A successful energy transition needs circular strategies


Climate, Energy & Sustainability

Picture of Sandra Rousseau
Sandra Rousseau

Professor at the CEDON Centre of Economics and Corporate Responsibility, KU Leuven

To achieve the currently set net-zero CO2 emissions policy objectives, we need to facilitate the transition to a low-carbon energy system based on renewable energy sources. In addition, the establishment of a circular and regenerative economic system will play a key role in achieving a long-term sustainable future. In its broadest sense, the circular economy can be considered a societal transition, in which the intensified circulation of materials contributes to generating sizeable economic, environmental and societal benefits. The energy transition and the circular transition are not only two cornerstones of the European Green Deal, but they also have mutually reinforcing effects. Therefore, this dual transition process has to be taken into account during the design, implementation and monitoring phases of climate policies. Specifically, a successful energy transition needs circular strategies to ensure resource availability and minimise end-of-life effects, while a successful circular transition needs clean and abundant energy inputs.

The circular transition highlights the importance of considering the full life cycle of energy services: the production process, the use phase and the end-of-life phase. The energy transition will accelerate the demand for the materials that are the building blocks of renewable energy production, which requires wind turbines, electric vehicles and solar panels, among other things. The global supply chains for these materials such as copper and rare earth elements thus need to be expanded quickly. For example, according to a 2022 S&P Global study, a battery electric car requires at least 2.5 times more copper than a car with an internal combustion engine, while solar and offshore wind need at least two times more copper per megawatt of installed capacity than power generated using natural gas. As another example, in 2022, the International Energy Agency projected that demand for lithium would increase sixfold to 500 kilotonnes by 2030, requiring the equivalent of 50 new average-sized mines. It is clear that generating a sufficient supply of virgin materials will be a huge challenge due to resource scarcity, geopolitical tensions and the need for technological breakthroughs related to, for instance, energy storage techniques. The circular transition can provide a – partial – solution to this challenge as recycled materials can substitute virgin materials and resource-efficient product design can limit overall resource demand.
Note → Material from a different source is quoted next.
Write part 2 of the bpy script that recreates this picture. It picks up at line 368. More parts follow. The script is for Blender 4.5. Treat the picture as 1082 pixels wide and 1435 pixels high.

It is important for the EU to become a major player in the market for recycled solar panel and wind turbine

Besides the challenges in building the technological infrastructure to allow the provision of zero-carbon energy services, the rapid growth in renewable energy installations ensures that end-of-life waste will become a critical problem. For instance, the blade waste from wind turbines is predicted to amount to several hundred thousand tonnes within the next decade. The composite found in the blades is a fibre-reinforced polymer, which allows the aerodynamic shape and high mechanical performance, but makes recycling a significant challenge. Still, the fibreglass can be used in building materials such as cement or the decommissioned blades can be repurposed entirely in new structures such as noise barriers for highways. In addition, end-of-life solar panels may become a significant source of hazardous waste. According to a 2019 study published in Renewable Energy, roughly 9.8mn tonnes of solar panel waste are expected to accumulate between 2030 and 2060. Solar panels are built for durability in a wide variety of weather conditions and consist of a complex sandwich of metals, semiconductors, polymers and glass. This makes them difficult to disassemble and recycle.

As many of these recycling and recovery technologies are not yet mature enough, may face significant logistic challenges or are only limited available at industrial scale, policymakers may look into stimulating the further development and diffusion of these recycling, repurpose and reuse options. After all, it is important for the EU to become a major player in the market for recycled solar panel and wind turbine materials as it is expected to grow exponentially over the next several years.

To conclude, building a more circular economy is essential for the energy transition since it enables the use of low-carbon materials, reduces reliance on mining and ensures the long-term use of critical minerals required for low-carbon energy technologies, such as solar panels and energy storage systems. Linking both systems and taking feedback loops into account are thus key elements that need to be addressed systematically in policy development and implementation.

The views expressed in this #CriticalThinking article reflect those of the author(s) and not of Friends of Europe.